ドキュメンタリー作家の久保田徹さん(26)がミャンマーで拘束されてから、27日で4週間となる。取材目的を持って観光ビザで入国したとして起訴された入国管理法違反罪について、ミャンマー国軍側の発表した久保田さんの入国日が、実際と約2週間も異なることが、友人らの調査で分かった。ミャンマーの捜査機関は強引さで知られており、今回の事件でもずさんな捜査が露呈した形だ。(ジャーナリスト・北角裕樹)
◆その日は東京で食事していたはずなのに…
久保田さんはミャンマー人を主人公にした作品を撮影するためにミャンマーを訪問した。ミャンマーの関係者によると、現地時間7月30日午後3時ごろ、最大都市ヤンゴンの南ダゴン地区の大通りで、1分程度の短時間横断幕を掲げて歩いてすぐ解散する「フラッシュモブ型デモ」を取材していたところ、直後に到着した捜査当局に拘束されたという。
久保田さんは、国軍側の主張の通り観光ビザで入国したらしいことが友人らの調査でも判明している。しかし、ここで問題となるのが彼の入国日だ。国軍側の文書での発表とゾーミントゥン報道官の記者会見では、7月1日に入国したことになっている。しかし、友人たちの調査によると、7月14日に入国しているはずだというのだ。
友人らによると、久保田さんは13日夕に成田空港から出国。この際、複数の友人が空港から電話やメッセージで連絡を受けている。また2日には東京で知人と食事を共にしており、国軍側が発表した「1日に入国」はありえないことになる。
「犯行時間」が2週間ほども違えば、日本なら無罪になってもおかしくない。どうしてこんなことが起きるのか。

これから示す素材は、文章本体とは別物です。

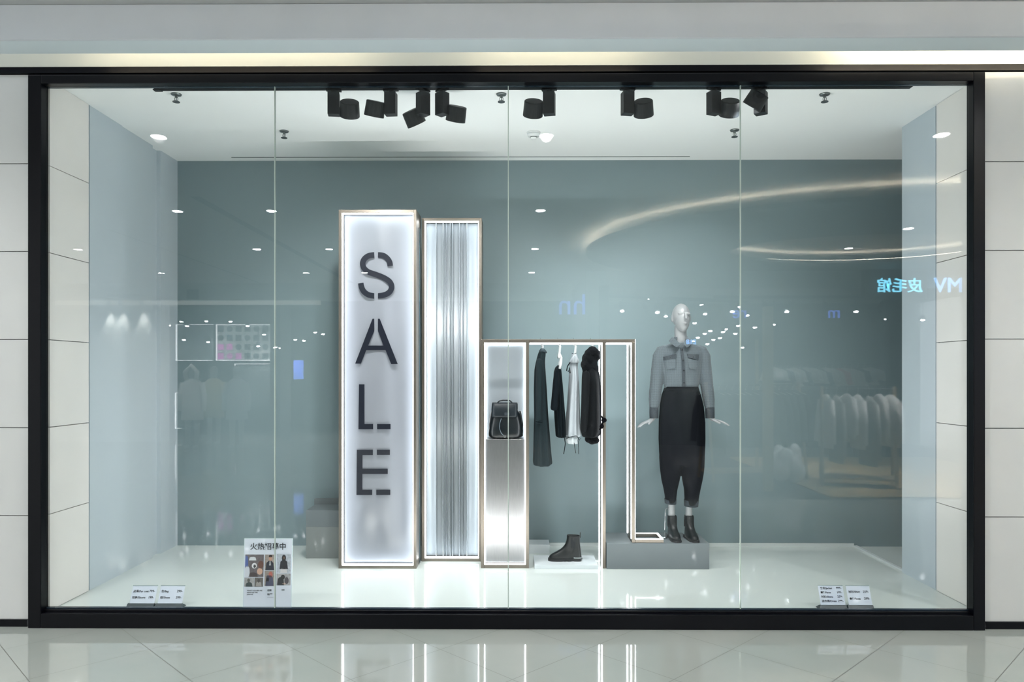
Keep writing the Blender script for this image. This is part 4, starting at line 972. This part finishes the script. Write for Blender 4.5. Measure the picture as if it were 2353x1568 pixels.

1日に入国したとすれば、久保田さんが拘束された30日には、観光ビザの滞在期限の28日間が経過してオーバーステイになっているという深読みもできなくはないが、ミャンマー当局の驚くほどずさんな捜査の実態からすると、単純ミスである可能性も捨てきれない。当然ながら入国日は入管に照会をかければわかるはずだが、その手間すら惜しんだと言われても、筆者はそれほど驚かない。
◆証拠なくても起訴は茶飯事
ミャンマーでは半世紀以上続いた軍事政権の中で、裁判所は捜査当局の言いなりとなってきた。クーデターまで約5年間のアウンサンスーチー政権でも、裁判制度の改革は行われなかった。このため、捜査当局は証拠の有無にこだわらず起訴し、裁判所はそのまま有罪判決を下す。当局は日本のように証拠固めをする必要がなく、その能力が著しく低いのだ。
ミャンマーでは政治犯が逮捕されると、多くはまず軍の施設に連行され、そこで凄惨な拷問を受ける。2日間飲み物が与えられず、初めての食べ物は3日目という例を数多く聞く。棒などでひどく殴られるケースも多い。
しかし取り調べを体験した人の話を聞くと、拷問を伴う取り調べは、証拠固めに主眼が置かれているのではなく、拘束者を精神的に屈服させることや、仲間の名前を聞き出すことに長い時間が費やされているようだ。拷問で聞き出した仲間の名前から次のターゲットを狙うのが彼らの捜査手法なのだ。